◆ **Problem details**
Can you output the records below exactly as they are written?

[Rows from a 3D scene dataset]
- - - - -

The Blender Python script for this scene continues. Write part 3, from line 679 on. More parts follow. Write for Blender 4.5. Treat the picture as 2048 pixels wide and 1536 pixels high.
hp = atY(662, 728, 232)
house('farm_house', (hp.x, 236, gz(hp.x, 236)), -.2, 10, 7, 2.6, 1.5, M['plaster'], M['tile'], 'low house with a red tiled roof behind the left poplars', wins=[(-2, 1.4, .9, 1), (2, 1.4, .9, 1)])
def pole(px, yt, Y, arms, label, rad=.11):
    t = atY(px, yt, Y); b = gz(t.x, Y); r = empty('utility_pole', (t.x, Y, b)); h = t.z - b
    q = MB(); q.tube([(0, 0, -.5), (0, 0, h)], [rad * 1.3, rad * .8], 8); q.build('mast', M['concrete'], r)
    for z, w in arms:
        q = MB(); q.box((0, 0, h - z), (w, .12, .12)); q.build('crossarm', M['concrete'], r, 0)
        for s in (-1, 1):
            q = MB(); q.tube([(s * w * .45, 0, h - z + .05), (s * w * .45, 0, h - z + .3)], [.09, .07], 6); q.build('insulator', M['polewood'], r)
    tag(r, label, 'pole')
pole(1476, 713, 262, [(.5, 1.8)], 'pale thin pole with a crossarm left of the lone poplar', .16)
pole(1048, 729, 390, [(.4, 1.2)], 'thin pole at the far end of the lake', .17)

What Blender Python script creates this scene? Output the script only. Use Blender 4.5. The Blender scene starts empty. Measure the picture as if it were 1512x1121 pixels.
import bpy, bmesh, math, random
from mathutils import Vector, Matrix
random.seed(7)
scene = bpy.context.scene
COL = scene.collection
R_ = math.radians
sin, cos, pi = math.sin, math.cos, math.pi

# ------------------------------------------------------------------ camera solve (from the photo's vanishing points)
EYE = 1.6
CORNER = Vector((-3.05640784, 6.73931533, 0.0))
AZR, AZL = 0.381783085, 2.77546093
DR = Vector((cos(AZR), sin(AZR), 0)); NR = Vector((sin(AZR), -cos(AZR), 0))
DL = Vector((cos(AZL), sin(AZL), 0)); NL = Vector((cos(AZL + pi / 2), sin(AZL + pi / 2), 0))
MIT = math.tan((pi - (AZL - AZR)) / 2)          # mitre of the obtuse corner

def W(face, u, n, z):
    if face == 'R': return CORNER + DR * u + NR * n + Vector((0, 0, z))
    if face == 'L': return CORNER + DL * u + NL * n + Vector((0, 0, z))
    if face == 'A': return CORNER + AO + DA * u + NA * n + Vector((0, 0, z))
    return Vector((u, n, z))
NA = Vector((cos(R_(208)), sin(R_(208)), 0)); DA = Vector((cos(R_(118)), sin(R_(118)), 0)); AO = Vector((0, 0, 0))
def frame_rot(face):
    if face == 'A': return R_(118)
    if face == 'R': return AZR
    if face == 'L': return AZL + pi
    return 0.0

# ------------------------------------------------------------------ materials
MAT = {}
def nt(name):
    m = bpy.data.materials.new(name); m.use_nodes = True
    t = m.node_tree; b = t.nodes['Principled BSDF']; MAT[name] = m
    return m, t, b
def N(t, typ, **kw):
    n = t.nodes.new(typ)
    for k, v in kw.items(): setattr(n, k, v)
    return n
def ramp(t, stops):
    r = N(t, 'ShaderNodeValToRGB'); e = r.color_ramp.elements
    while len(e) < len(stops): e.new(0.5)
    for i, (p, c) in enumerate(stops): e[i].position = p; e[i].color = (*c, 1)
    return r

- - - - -

◆ **Correct response**
The Blender Python script for this scene continues. Write part 3, from line 679 on. More parts follow. Write for Blender 4.5. Treat the picture as 2048 pixels wide and 1536 pixels high.
hp = atY(662, 728, 232)
house('farm_house', (hp.x, 236, gz(hp.x, 236)), -.2, 10, 7, 2.6, 1.5, M['plaster'], M['tile'], 'low house with a red tiled roof behind the left poplars', wins=[(-2, 1.4, .9, 1), (2, 1.4, .9, 1)])
def pole(px, yt, Y, arms, label, rad=.11):
    t = atY(px, yt, Y); b = gz(t.x, Y); r = empty('utility_pole', (t.x, Y, b)); h = t.z - b
    q = MB(); q.tube([(0, 0, -.5), (0, 0, h)], [rad * 1.3, rad * .8], 8); q.build('mast', M['concrete'], r)
    for z, w in arms:
        q = MB(); q.box((0, 0, h - z), (w, .12, .12)); q.build('crossarm', M['concrete'], r, 0)
        for s in (-1, 1):
            q = MB(); q.tube([(s * w * .45, 0, h - z + .05), (s * w * .45, 0, h - z + .3)], [.09, .07], 6); q.build('insulator', M['polewood'], r)
    tag(r, label, 'pole')
pole(1476, 713, 262, [(.5, 1.8)], 'pale thin pole with a crossarm left of the lone poplar', .16)
pole(1048, 729, 390, [(.4, 1.2)], 'thin pole at the far end of the lake', .17)

What Blender Python script creates this scene? Output the script only. Use Blender 4.5. The Blender scene starts empty. Measure the picture as if it were 1512x1121 pixels.
import bpy, bmesh, math, random
from mathutils import Vector, Matrix
random.seed(7)
scene = bpy.context.scene
COL = scene.collection
R_ = math.radians
sin, cos, pi = math.sin, math.cos, math.pi

# ------------------------------------------------------------------ camera solve (from the photo's vanishing points)
EYE = 1.6
CORNER = Vector((-3.05640784, 6.73931533, 0.0))
AZR, AZL = 0.381783085, 2.77546093
DR = Vector((cos(AZR), sin(AZR), 0)); NR = Vector((sin(AZR), -cos(AZR), 0))
DL = Vector((cos(AZL), sin(AZL), 0)); NL = Vector((cos(AZL + pi / 2), sin(AZL + pi / 2), 0))
MIT = math.tan((pi - (AZL - AZR)) / 2)          # mitre of the obtuse corner

def W(face, u, n, z):
    if face == 'R': return CORNER + DR * u + NR * n + Vector((0, 0, z))
    if face == 'L': return CORNER + DL * u + NL * n + Vector((0, 0, z))
    if face == 'A': return CORNER + AO + DA * u + NA * n + Vector((0, 0, z))
    return Vector((u, n, z))
NA = Vector((cos(R_(208)), sin(R_(208)), 0)); DA = Vector((cos(R_(118)), sin(R_(118)), 0)); AO = Vector((0, 0, 0))
def frame_rot(face):
    if face == 'A': return R_(118)
    if face == 'R': return AZR
    if face == 'L': return AZL + pi
    return 0.0

# ------------------------------------------------------------------ materials
MAT = {}
def nt(name):
    m = bpy.data.materials.new(name); m.use_nodes = True
    t = m.node_tree; b = t.nodes['Principled BSDF']; MAT[name] = m
    return m, t, b
def N(t, typ, **kw):
    n = t.nodes.new(typ)
    for k, v in kw.items(): setattr(n, k, v)
    return n
def ramp(t, stops):
    r = N(t, 'ShaderNodeValToRGB'); e = r.color_ramp.elements
    while len(e) < len(stops): e.new(0.5)
    for i, (p, c) in enumerate(stops): e[i].position = p; e[i].color = (*c, 1)
    return r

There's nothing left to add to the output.